Thursday, August 09, 2007

Identity crisis? Television to the rescue!

AOG, Madrid

About a month or so ago, the Spanish media concerned itself very much with Spain's national anthem. You see, Spain's
Olympic committee had asked the public to submit lyrics proposals for the anthem, the rationale being that Spanish sportsmen are only able to hum when their anthem- one of the oldest in the world- is played at sporting events. They are right.

The question at hand was its lyrics: it doesn't have any anymore.

Or rather, no official lyrics. The collective memory of Spain being what it is, they forgot (the media that is) that the anthem has, in fact, at least two versions of the lyrics: one drawn up under King Alfonso XIII's orders, and the other during Franco's time. The issue even made it into the pages of The Economist.

More of the same...

This week, the papers published a story concerning the soon to be approved law which will regulate Spain's national/state television network TVE.

Within its charter, TVE is meant to help define the country's identity.
And that is a tall order and a half if ever I saw one. One of the things which defines the Spanish sense of identity, is that there is no Spanish identity. At least, not amongst the Spanish themselves.

Other people can see here and there traces of which, in a very generalized way, can partially define the Spanish character, ideology, etc.
However, it is obvious that they, and I have yet to visit a country which suffers from this too, have a problem defining what is Spanish, without offending all the various regional identities which also make up Spain.

For example, Spain has more than one official language (funny how Congress has an issue with making Spanish the country's second official language). Aside from Castellano (Spanish proper) which the entire country speaks, Catalan, Basque, and Galician are also official languages.
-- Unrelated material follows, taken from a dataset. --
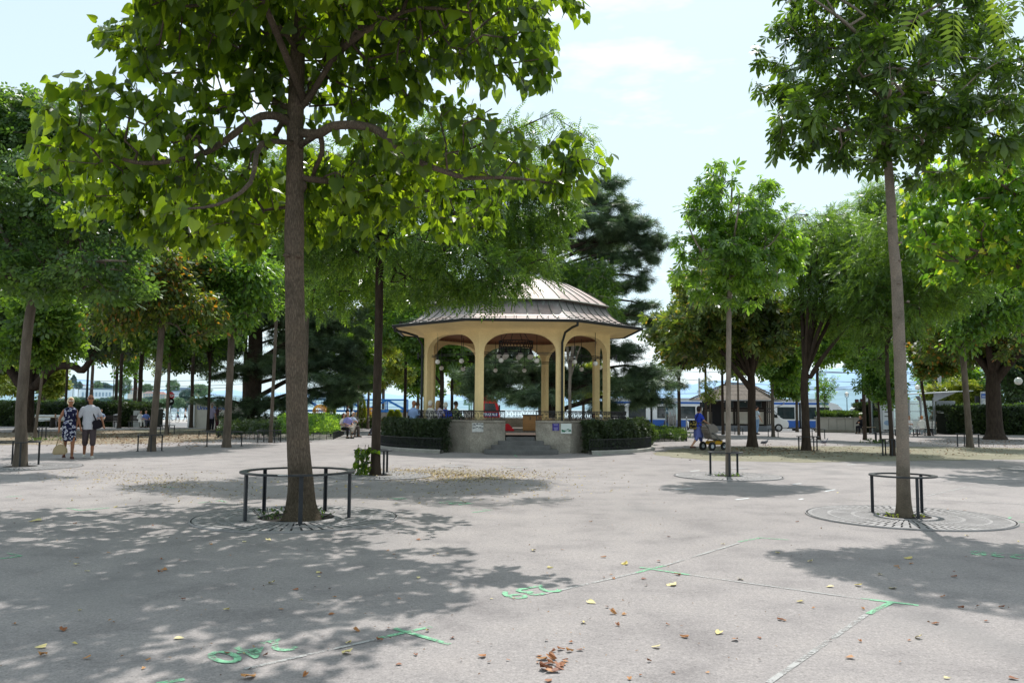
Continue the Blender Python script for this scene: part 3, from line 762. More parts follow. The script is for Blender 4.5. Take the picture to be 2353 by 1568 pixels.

But there are more: Aragonese, Aranese, Asturian, Balearic (Mallorcan, Ibizenco etc) , Valencian... some even say that Spanish as spoken in Andalucia, is its own language (Andalúz).

This is enshrined in Spain's 1978 post dictatorship Constitution. Since Franco had so sidelined and even prohibited the learning of anything other than Spanish, the transitional governments thought they would right this wrong.

No problem there, except that now, in Spain -perhaps it was always like this- many people are far more loyal to their region (Spain is a semi federal country divided up into 17 different "Autonomous Communities"- a la German Länder), than they are to an all encompassing concept of Spain.

Another example, is how some people in Spain see other Spanish people as being different from themselves. Of course, every country on Earth has local and regional clichés. But in Spain, they are not seen as a joke, but rather as something set in stone.

Andalucians are lazy and only care about music, Catalans are stingy but great businessmen, Galicians will never give you a straight answer and are mostly Fishermen, Madrilenos are arrogant. As with every cliché, for every ounce of truth, there are 2 tons of untruth.

Yet in Spain, these views continue.
Since the end of the dictatorship, many have said that Spain's "Patriotism 101" class has not been addressed by any government. Many say it needs to be.

Four years ago, the Conservative Party (Partido Popular) raised huge controversy when it stuck a gigantic Spanish flag on Plaza de Colón (Columbus Square) in Madrid. A few months later, the Socialist party won. The flag stayed. Nobody talks about it, but there it is. True, the Town Hall is run by the Conservatives, but there have been moot calls to it being taken down.

Perhaps now, the Socialist party (a group known for advocating an international brotherhood, and which dislikes shows of patriotism or nationalism). is slightly addressing the issue, via television. It has to help solve this problem.

How? Well, no one knows yet. But somehow.
And so Spain goes to bed talking about its self-image issues arguing there are no such all its languages.